No modo de produção colonial por exploração, poucos ganham e muitos perdem. Uma forma de extração de mercadorias, a exemplo do pau-brasil, do ouro, do diamante, da cana-de-açúcar, da seringueira, do algodão, do cacau, da pecuária, entre outros. Produção capitalista com acumulação e “mais-valia-absoluta”. Cerca de seis milhões de africanos foram trazidos como escravos ao Brasil até o do Século XVII. Estima-se que quinhentos mil morreram nas penúrias impiedosas dos navios negreiros da África ao destino pátrio.
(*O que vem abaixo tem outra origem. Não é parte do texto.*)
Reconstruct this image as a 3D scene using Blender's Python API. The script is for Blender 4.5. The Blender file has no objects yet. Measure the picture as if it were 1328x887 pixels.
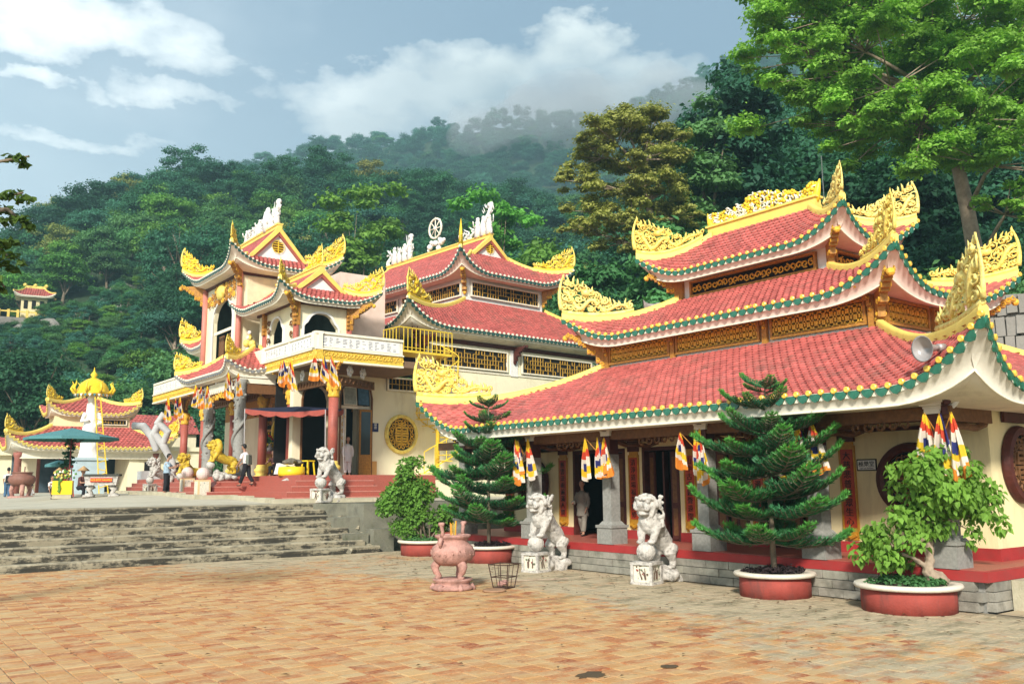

Em Sergipe, nessa mesma época, 78% da população era escrava e negra.
Economia colonial baseada no trabalho escravo, como máquinas de carne e osso, destituídas de alma, de sentir, de ir, vir e sonhar. Usados como “quase-tudo” na casa-grande, engenhos e fazendas. Humanos vendidos pela largura do corpo e sanidade dos dentes. Descartados como ferramentas, reduzida expectativa de vida e capacidade produtiva de dez anos de trabalho útil. Nesse doloroso processo produtivo, os estamentos superiores, majoritariamente de europeus, concentravam a riqueza, o mando, a punição e os privilégios. No inferior, apodreciam os escravos negros na pobreza, subordinação, miséria, dores e sofreres.
A escravidão negra brasileira, foi a mais duradoura das Américas. Deixou rastros persistentes de discriminação e racismo, escamoteados na atualidade em formas sutis e perversas. 54% da população brasileira é negra, mas a diferença entre os brancos e os negros é enorme no trabalho, nas mortes pela violência, no desemprego e nos poderes da república, entre outras discriminações. 72% das vítimas de homicídios são negros. Nos 10% mais pobres, os negros são majoritários. O desemprego entre os negros é 50% superior ao restante da sociedade. A renda dos negros é metade dos brancos. O analfabetismo nos negros é o dobro dos demais. Os negros têm menor acesso ao sistema de saúde e morrem mais cedo. Também é o grupo populacional brasileiro predominante no sistema prisional.
O racismo é uma herança de modos medievais de explorar e descriminar, os humanos. Uma chaga aberta pela desigualdade e expressa pela cor da pele. Nas regiões destacadas como ricas e alvas do Brasil, o racismo substitui os negros por “baianos, paraíbas, caboclos e caipiras” pobres. Também inclui os nordestinos, como alvos preferenciais dos grupos reacionários e de inspiração nazista. O racismo e as ardis consequências não estão circunscritos aos aspectos físicos, mas abrange o conteúdo social, antropológico, econômico e político, a exemplo da resistência às ações afirmativas e a distribuição da riqueza. Racismo, preconceito, injustiça e desigualdade estão interligados. Expiações persistentes numa sociedade cristã, e contabilizadas inexoravelmente na pós-materialidade.